What are the equations of the vertical tangent lines?
First, recall from the previous question that $$y' = \frac{x - 2xy^2 - 2x^3}{2x^2y + 2y^3 + y}$$.
These occur wherever the denominator of the derivative is equal to 0.
$$2x^2y + 2y^3 + y = 0$$ $$y(2x^2 + 2y^2 + 1) = 0$$Clearly this occurs when $y = 0$. We don't get any solutions from the $2x^2 + 2y^2 + 1$ factor since that's never less than 1.
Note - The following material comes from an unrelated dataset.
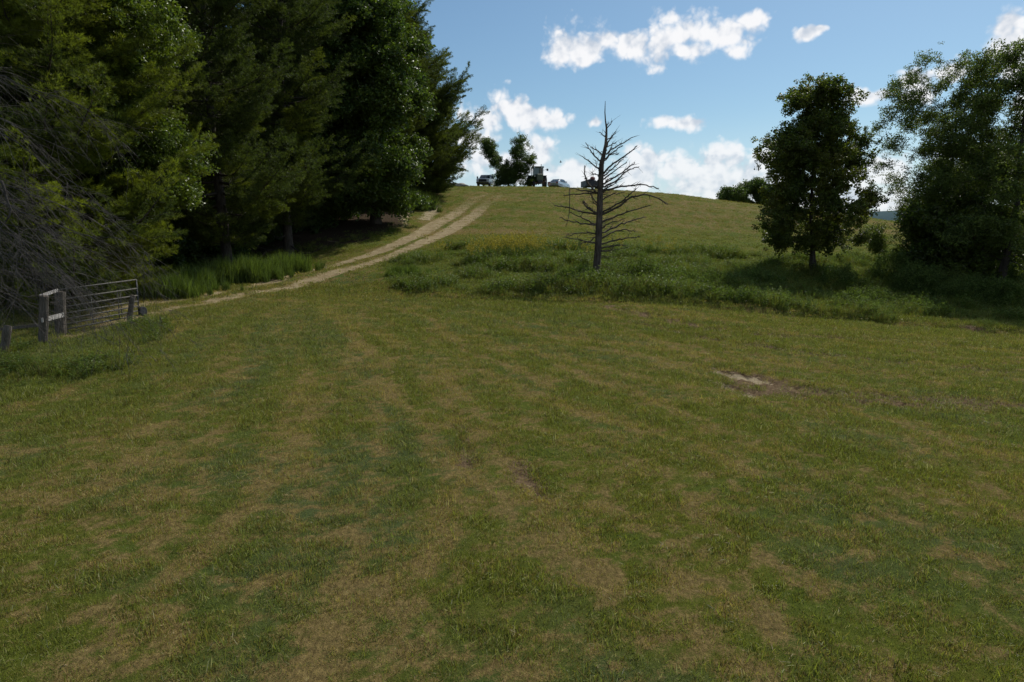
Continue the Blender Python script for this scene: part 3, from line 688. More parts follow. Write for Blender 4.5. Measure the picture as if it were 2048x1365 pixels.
def pine(name, label, base, hgt, radius, rs, start=.12, density=1., tint=(.15, .3), rb=None, group=None, profile=None, size=1., dead_low=True, gap=.38):
    bx, by = base; bz = H(bx, by)-.1; r = np.random.default_rng(rs); rb = rb or hgt*.014
    k0 = 16; tr = trunk_line((0, 0, 0), (r.normal(0, .3), r.normal(0, .3), hgt), k0, .05, rs)
    segs = []; sp = []; sd = []; ss_ = []
    z = hgt*start*.5
    while z < hgt-.2:
        u = z/hgt
        prof = profile(u) if profile else min(1., (1-u)*1.25+.04)*(.75+.25*min(1, u/.25))
        alive = u > start
        nb = r.integers(4, 7) if alive else 3
        a0 = r.random()*2*PI
        c = np.array((np.interp(z, tr[:, 2], tr[:, 0]), np.interp(z, tr[:, 2], tr[:, 1]), z))
        for b in range(nb):
            a_ = a0+b*2*PI/nb+r.normal(0, .25); L = radius*prof*(.42+.72*r.random())
            if not alive: L = radius*(.2+.5*r.random())
            rise = (.10+.35*u) if alive else -.12
            m_ = max(3, int(L/.5)+2); t_ = np.linspace(0, 1, m_)
            hd = np.array((math.cos(a_), math.sin(a_), 0)); side = np.array((-math.sin(a_), math.cos(a_), 0))
            pts = c+hd*L*t_[:, None]+np.array((0, 0, 1.))*(L*(rise*t_+.16*t_**2.5-.18*np.sin(PI*t_)*(1-u)))[:, None]+side*(np.cumsum(r.normal(0, .05, m_)))[:, None]
            rr = (.012+.016*L)*(1-.85*t_)
            segs.append((pts[:-1], pts[1:], rr[:-1], rr[1:]))
            if alive:
                for j in range(1, m_):
                    if t_[j] < .22: continue
                    for s_ in (-1, 1):
                        if r.random() > .9*density: continue
                        l2 = (.25+.42*L*(1-t_[j])*.9+.12)*(.6+.6*r.random()); l2 = min(l2, 1.5)
                        dd = hd*(.75)+side*s_*.75+np.array((0, 0, .12+.1*r.normal())); e = pts[j]+dd*l2
                        segs.append((pts[j][None], e[None], np.array([.008]), np.array([.003])))
                        for q in np.arange(.25, l2, .34): sp.append(pts[j]+dd*q); sd.append(dd+r.normal(0, .18, 3)+np.array((0, 0, .18))); ss_.append(1)
                    sp.append(pts[j]); sd.append(pts[j]-pts[j-1]+r.normal(0, .1, 3)+np.array((0, 0, .1))); ss_.append(1.1)
            elif dead_low:
                for j in range(1, m_):
                    for q in range(2):
                        e = pts[j]+hd*.25+side*r.normal(0, .4)+np.array((0, 0, r.normal(-.05, .12))); segs.append((pts[j][None], e[None], np.array([.006]), np.array([.002])))
        z += gap+.3*r.random() if alive else .5+.4*r.random()
    P0, P1, R0, R1 = [np.concatenate([s_[i] for s_ in segs]) for i in range(4)]
    rr = rb*(1-.94*np.linspace(0, 1, k0)); rr[0] *= 1.3
    root = empty(name, (bx, by, bz)); tag(root, label, 'tree', group)
    V, Fc = merge(polytube(tr, rr, 10, .1, rs), tubes(P0, P1, R0, R1, 4)); link('trunk', mesh_np('trunk', V, Fc, True), M['bark'], root)
    sp = np.array(sp); sd = np.array(sd); n = len(sp)
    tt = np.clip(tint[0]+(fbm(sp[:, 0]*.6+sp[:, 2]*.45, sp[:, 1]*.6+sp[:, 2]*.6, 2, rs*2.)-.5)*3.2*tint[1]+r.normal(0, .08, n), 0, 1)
    o = scatter('crown', 'pine', P_pine, sp, euler_from_dir(sd, r.normal(0, .35, n)), size*np.array(ss_)*(.75+.5*r.random(n)), 0., tt, root); o['kind'] = 'stuff'
    return root
def at(px, d):
    """ground position under a photograph column at distance d"""
    return ((px-1024)/F*d*1.0/(math.cos(PITCH)+((682.5-460)/F)*math.sin(PITCH)), d)
def place_copy(src, xy, rz, s, label, group=None):
    o = copy_tree(src); o.location = (xy[0], xy[1], H(*xy)-.1); o.rotation_euler = (0, 0, rz); o.scale = (s, s, s); o['label'] = label
    if group: o['group'] = group
    return o

# ---- right side trees
broadleaf('maple_tree', 'dense rounded maple standing alone at the ditch, tops of its leaves yellowing', at(1632, 44), 
    [(178,1600,1690),(200,1575,1712),(240,1560,1705),(270,1545,1732),(310,1518,1728),(345,1535,1735),(400,1545,1742),(440,1520,1745),(470,1518,1738),(495,1570,1705)], 44, 1420, 'maple', P_maple, .20, 21, 3, .82, (.28, .5), clus=11, cr=.40, depth=.95)
broadleaf('airy_tree', 'tall open feathery tree leaning left, sky showing through its crown', at(1878, 46),
    [(115,1835,1930),(150,1790,1965),(185,1765,1980),(240,1742,1985),(290,1750,1990),(330,1765,1995),(370,1785,2000),(415,1780,2005),(470,1830,2000),(520,1850,1990)], 46, 1080, 'loc', P_loc, .22, 22, 3, 1.0, (.38, .4), clus=9, cr=.34, shell=.6, bf=.3, depth=.8)
broadleaf('shade_tree', 'broad dark tree at the right edge casting deep shade', at(2010, 42),
    [(100,1960,2110),(140,1930,2150),(200,1915,2180),(320,1895,2200),(400,1870,2200),(480,1850,2200),(560,1850,2180)], 42, 1500, 'loc', P_loc, .28, 23, 4, 1.15, (.40, .5), clus=12, cr=.42, depth=1.15)
broadleaf('thicket_tree', 'low dark bushy tree in the gap before the right hand trees', at(1880, 43),
    [(400,1850,1960),(450,1800,1980),(500,1810,1990),(560,1830,1990)], 43.5, 420, 'maple', P_maple, .10, 24, 4, 1.15, (.1, .15), clus=13, cr=.6, depth=.7)
broadleaf('sapling', 'small leafy sapling between the maple and the right hand trees', at(1752, 47), [(445,1735,1765),(470,1728,1775),(500,1735,1768)], 47, 80, 'loc', P_loc, .04, 25, 3, .9, (.3, .2), clus=8, cr=.25)
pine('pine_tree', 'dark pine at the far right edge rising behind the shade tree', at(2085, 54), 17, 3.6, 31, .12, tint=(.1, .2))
s0 = broadleaf('ditch_tree', 'dark bushy tree filling the shade behind the airy tree', at(1960, 52), [(300,1900,2060),(380,1860,2090),(460,1850,2100),(540,1860,2090)], 52, 520, 'maple', P_maple, .18, 26, 4, 1.3, (.1, .15), clus=13, cr=.7, depth=.7)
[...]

To find the corresponding x-values, I'll substitute $y=0$ back into the original equation.
$$(x^2 - 0^2)^2 = x^2 - 0^2$$ $$x^4 = x^2$$ $$x^4 - x^2 = 0$$ $$x^2(x^2 - 1) = 0$$ $$x^2(x-1)(x+1) = 0$$So we end up with three points $(-1, 0)$, $(0, 0)$ and $(1, 0)$. At this point, we need to go back and double check what's going on with the derivative. If we substitute those values back into the formula for $y'$, we get
| $$(-1, 0)$$ $$y' = \frac{1}{0}$$ | $$(0, 0)$$ $$y' = \frac{0}{0}|$$ | $$(1, 0)$$ $$y' = \frac{-1}{0}$$ |
This tells us that the tangents are vertical at $x=\pm1$ and that, at $x=0$ the slope of the tangent line is undefined or indeterminate. This makes the vertical tangents, $$x=1$$ and $$x = -1$$.
Use implicit differentiation to find y' given $2x(x^2+y^2)=a(3x^2-y^2)$.
$$2x(x^2+y^2)=3x^2-y^2$$ $$2[(x^2 + y^2)\frac{d}{dx}x + x\frac{d}{dx}(x^2 + y^2)] = 6x - 2yy'$$ $$2[(x^2 + y^2) + x(2x + 2yy')] = 6x - 2yy'$$ $$2x^2 + 2y^2 + 4x^2 + 4xyy' = 6x - 2yy'$$ $$4xyy' + 2yy' = 6x - 2x^2 - 2y^2 - 4x^2$$ $$y'(4xy + 2y) = 6x - 6x^2 - 2y^2$$ $$y' = \frac{6x - 6x^2 - 2y^2}{4xy + 2y}$$ $$y' = \frac{3x - 3x^2 - y^2}{2xy + y}$$
At what points is the tangent to the graph vertical?
$(3/2, 0)$ is the only point where this happens. The derivative is indeteriminate (0/0) at the point $(0, 0)$ and there are no $y$ values that correspond to $x=-1/2$.